Say how many lines contain the string "picture". Give no other output.

**Dataset content:**
##########

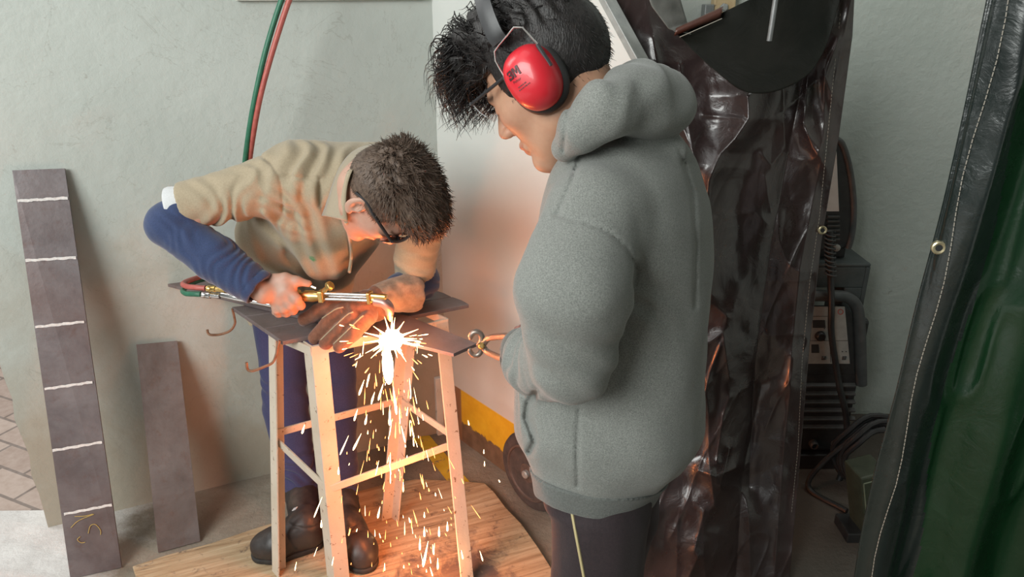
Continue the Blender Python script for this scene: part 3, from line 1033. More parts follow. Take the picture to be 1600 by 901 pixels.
def main_sheet(U, V):
    v = V
    L = interp(v, [(0, 948), (0.15, 985), (0.4, 1000), (0.8, 1003), (1, 1000)])
    R = interp(v, [(0, 1338), (0.12, 1332), (0.28, 1311), (0.45, 1284), (0.62, 1265), (0.83, 1248), (1.0, 1233)])
    px = L + (R - L) * U
    top = interp(U, [(0, -60), (0.14, -30), (0.26, 45), (0.38, 75), (0.6, 85), (0.75, 60), (0.9, -20), (1, -60)])
    py = top + (908 - top) * v
    Y = interp(v, [(0, 1.95), (0.3, 1.90), (0.6, 1.815), (0.8, 1.755), (1, 1.655)]) + 0.02 * np.sin(U * 7.0 + v * 1.5)
    w = 0.0
    for pl, wd, amp in CREASES:
        d = poly_d(px, py, pl)
        w = w + amp * (0.75 * np.exp(-d / (wd * 1.1)) + 0.5 * np.exp(-(d / (wd * 3.0)) ** 2))
    q = np.stack([px / 60, py / 170, np.zeros_like(px)], -1)
    rid = 1 - np.abs(vnoise(q, 3))
    q2 = np.stack([px / 40 + py / 90, py / 80, np.zeros_like(px)], -1)
    rid2 = 1 - np.abs(vnoise(q2, 9))
    q3 = np.stack([px / 11, py / 16, np.zeros_like(px)], -1)
    w = w + 0.010 * rid ** 2 + 0.0022 * rid2 ** 4 + 0.0006 * vnoise(q3, 4) + 0.0055 * vnoise(np.stack([px / 55 + py / 160, py / 75, np.zeros_like(px)], -1), 12) + 0.0022 * vnoise(np.stack([px / 24, py / 30, np.zeros_like(px)], -1), 14)
    xc = np.interp(py, [90, 150, 185, 215, 240, 280, 330, 390, 460], [1175, 1170, 1170, 1150, 1126, 1108, 1102, 1108, 1112])
    A = np.interp(py, [70, 150, 300, 400, 480], [0, 0.058, 0.055, 0.035, 0])
    dl = px - xc
    w = w + A * np.where(dl < 0, np.clip(1 + dl / 115, 0, 1), np.exp(-(dl / 34) ** 2))
    w = w + 0.034 * np.clip((px - 1248) / 75, 0, 1) * np.interp(py, [0, 200, 300], [1, 0.8, 0])
    return pts_from(px, py, Y - w)

cur = empty('welding_curtain', (0.5, 1.86, 0.02), 'crumpled purple-black vinyl welding curtain with folded top behind the person in grey', 'welding curtain')
sheet('vinyl_sheet', main_sheet, 230, 380, M_vinyl, cur)

def cint(t, pts):
    xs, ys = np.array([p[0] for p in pts], float), np.array([p[1] for p in pts], float)
    m = np.gradient(ys, xs)
    k = np.clip(np.searchsorted(xs, t) - 1, 0, len(xs) - 2)
    h = xs[k + 1] - xs[k]
    s = np.clip((t - xs[k]) / h, 0, 1)
    return (2 * s ** 3 - 3 * s ** 2 + 1) * ys[k] + (s ** 3 - 2 * s ** 2 + s) * h * m[k] + (3 * s ** 2 - 2 * s ** 3) * ys[k + 1] + (s ** 3 - s ** 2) * h * m[k + 1]

def flap(U, V):
    # lower lip of the folded-over top, sagging towards the camera
    lx = cint(U, [(0, 1058), (0.12, 1085), (0.28, 1118), (0.48, 1170), (0.66, 1230), (0.82, 1276), (0.92, 1298), (1, 1322)])
    ly = cint(U, [(0, 52), (0.12, 80), (0.28, 110), (0.48, 144), (0.66, 136), (0.82, 100), (0.92, 50), (1, -40)])
    tx = interp(U, [(0, 1058), (0.25, 1128), (0.45, 1182), (0.7, 1240), (1, 1320)])
    ty = interp(U, [(0, 50), (0.25, 20), (0.45, -6), (0.7, -40), (1, -60)])
    s = V ** 0.9
    px, py = tx + (lx - tx) * s, ty + (ly - ty) * s
    bulge = np.sin(np.clip(U, 0, 1) * PI) ** 0.7
    Y = 1.86 - 0.02 * bulge - (0.13 * bulge + 0.01) * V ** 1.3
    q = np.stack([px / 50, py / 60, np.zeros_like(px)], -1)
    Y = Y - 0.006 * vnoise(q, 21)
    return pts_from(px, py, Y)
fl = sheet('folded_flap', flap, 120, 60, M_flap, cur)

def grey_ribbon(U, V):
    cx = interp(U, [(0, 1000), (0.3, 1018), (0.6, 1045), (1, 1112)])
    cy = interp(U, [(0, -40), (0.3, 10), (0.6, 46), (1, 62)])
    wd = interp(U, [(0, 52), (0.3, 46), (0.6, 30), (1, 16)])
    px, py = cx + wd * V * 0.95, cy - wd * V * 0.30
    Y = 1.845 + 0.05 * V - 0.02 * np.sin(U * PI)
    return pts_from(px, py, Y + 0.004 * vnoise(np.stack([px / 18, py / 18, px * 0], -1), 2))
sheet('dusty_fold', grey_ribbon, 50, 14, M_flapgrey, cur)

def hem(U, V):
    px = 1055 + (1128 - 1055) * U - 2 * np.cos(V * 6.28)
    py = 50 + (19 - 50) * U + 7.5 * np.cos(V * 6.28) * (0.8 + 0.4 * U)
    Y = 1.835 - 0.018 * np.sin(V * 6.28)
    return pts_from(px, py, Y)
sheet('rolled_hem', hem, 20, 16, M_hemred, cur, 0.001)
MB().tube([P(1062 + 6.6 * i, 58 - 2.9 * i, Y=1.813) for i in range(11)], 0.0011, 5).build('hem_thread', M_stitch, cur)

def on_sheet(px, py, off=0.004):
    """Nearest point of the first curtain to a picture position."""
    U, V = np.meshgrid(np.linspace(0, 1, 160), np.linspace(0, 1, 220))
    w = main_sheet(U.ravel(), V.ravel())
    x, y, z = w[:, 0], w[:, 1], CAM_H - w[:, 2]
    zc = y * CP + z * SP
    d = np.hypot(800 + FPX * x / zc - px, 450.5 + FPX * (z * CP - y * SP) / zc - py)
    return Vector(w[d.argmin()]) - Vector((0, off, 0))

def stitches(parent, pts, r, dash=0.012, gap=0.004, m=None):
    mb = MB()
    for a, b_ in zip(pts[:-1], pts[1:]):
        L = (b_ - a).length
        n = max(1, int(L / (dash + gap)))
        for i in range(n):
            s, e = i / n, (i + dash / (dash + gap)) / n
            mb.tube([a.lerp(b_, s), a.lerp(b_, e)], r, 4)
    return mb.build('stitching', m or M_stitch, parent)

st = [P(x, y, Y=yy) for x, y, yy in [(1312, 20, 1.86), (1300, 130, 1.85), (1288, 250, 1.84), (1278, 340, 1.825), (1264, 440, 1.80), (1252, 560, 1.775), (1246, 700, 1.74), (1236, 800, 1.71)]]
st = [on_sheet(*proj(p), 0.006) for p in st]
stitches(cur, st, 0.0006, 0.006, 0.003)

def eyelet(parent, c, axis, r):
    m_ = MB().lathe(c, axis, [(-0.006, r * 1.0), (0.0016, r * 1.0), (0.0030, r * 0.8), (0.0020, r * 0.52), (0.0016, r * 0.5)], 20)
    m_.lathe(c, axis, [(0.0012, r * 0.5), (0.0020, r * 0.49)], 16, 1)
    return m_.build('eyelet', [M_eyelet, M_dark], parent, smooth=True)
g = on_sheet(1283, 358, 0.006)
eyelet(cur, g, (-0.1, -1, 0.1), 0.0115)

# second curtain: green, close to the camera on the right
GX, GY = 0.712, 1.2
gdir = Vector((0.97, -0.24, 0))
gnorm = np.array([-0.24, -0.97, 0.0])
def green_sheet(U, V):
    s = U * 0.62
    z = 2.02 - V * 1.80
    base = np.stack([GX + gdir.x * s, GY + gdir.y * s, z], -1)
    q = np.stack([s * 9 + 0.4 * z, z * 1.3, s * 0], -1)
    amp = np.clip(s / 0.06, 0.12, 1)
    w = amp * (0.030 * np.sin(s * 38 + 0.9 * np.sin(z * 2.2)) * (0.5 + 0.5 * V) + 0.020 * vnoise(q, 31) + 0.008 * (1 - np.abs(vnoise(np.stack([s * 26, z * 5, s * 0], -1), 8))) ** 2)
    base = base + gnorm * w[:, None]
    base[:, 0] += 0.010 * vnoise(np.stack([z * 3, z * 0, z * 0 + 5], -1), 2) * (U < 0.02)
    return base
gc = empty('welding_curtain', (GX + 0.25, GY - 0.06, 0.22), 'dark green vinyl welding curtain hanging at the far right with a stitched black hem', 'welding curtain')
sheet('vinyl_sheet', green_sheet, 150, 200, None, gc, 0.0014, [M_ghem, M_gvinyl], lambda u, v: (u * 0.62 > 0.062 + 0.05 * v + 0.012 * np.sin(v * 17)).astype(int))
def green_pt(s, z, off=0.004):
    p = green_sheet(np.array([s / 0.62]), np.array([(2.02 - z) / 1.80]))[0]
    return Vector(p) + Vector(gnorm) * off
stitches(gc, [green_pt(0.026 + 0.004 * math.sin(i), 1.98 - i * 0.06) for i in range(30)], 0.0008, 0.006, 0.002)
for z in (1.195, 0.44, 0.80):
    if z == 0.80:
        continue
    eyelet(gc, green_pt(0.013, z, 0.004), Vector(gnorm), 0.0115)

# rail that carries both curtains (above the picture) and a rod hanging from it
M_pipe = pm('grey_painted_pipe', (0.20, 0.21, 0.21), (0.27, 0.28, 0.28), 30, 0.4, 0.4)
rail = empty('curtain_rail', (0.6, 1.88, 2.06), 'grey steel curtain rail above the welding curtains', 'rail')
MB().tube([(0.05, 1.88, 2.06), (3.0, 1.88, 2.06)], 0.014, 12).build('tube', M_pipe, rail, smooth=True)
for x in (0.12, 2.4):
    MB().tube([(x, 1.88, 2.06), (x, 2.6, 2.06)], 0.012, 10).build('arm', M_pipe, rail, smooth=True)
MB().tube([(0.712, 1.2, 2.03), (1.4, 1.03, 2.03)], 0.014, 10).build('tube', M_pipe, rail, smooth=True)
MB().tube([(0.80, 1.178, 2.03), (0.80, 1.88, 2.06)], 0.010, 10).build('arm', M_pipe, rail, smooth=True)
for a, b_ in ((P(965, -40, Y=1.95), Vector((0.30, 1.88, 2.06))), (P(1330, -40, Y=1.93), Vector((0.86, 1.88, 2.06)))):
    MB().tube([a, b_], 0.002, 6).build('tie_wire', M_zinc, rail, smooth=True)
rod = empty('hanging_rod', P(1202, 64, Y=1.70), 'dark steel rod hanging down in front of the folded curtain top', 'rod')
rtop = Vector((0.645, 1.862, 2.06))
MB().tube([P(1202, 64, Y=1.70), P(1205, 45, Y=1.70), P(1213, -8, Y=1.70)], 0.0058, 12).build('shaft', M_pipe, rod, smooth=True)
MB().tube([P(1213, -8, Y=1.70), rtop], 0.004, 8).build('hanger', M_pipe, rod, smooth=True)

# bracket on the wall seen through the gap
M_tan = pm('tan_chipped_paint', (0.42, 0.30, 0.16), (0.55, 0.42, 0.25), 30, 0.6, spots=(60, 0.6, 0.05, (0.12, 0.08, 0.05)))
br = empty('wall_bracket', (0.80, 2.585, 1.56), 'tan bolted bracket on the wall seen above the sagging curtain', 'bracket')
MB().box(P(1130, 5, Y=2.575), 0.070, 0.045, 0.12).build('plate', M_tan, br, bevel=0.004)
MB().box(P(1105, 22, Y=2.57), 0.030, 0.05, 0.06).build('lug', M_pipe, br, bevel=0.003)
MB().lathe(P(1131, 12, Y=2.552), (0, -1, 0), [(0, 0.014), (0.006, 0.014), (0.007, 0.008), (0.016, 0.008)], 6).build('bolt', M_zinc, br)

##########

**Result of this exercise:** 3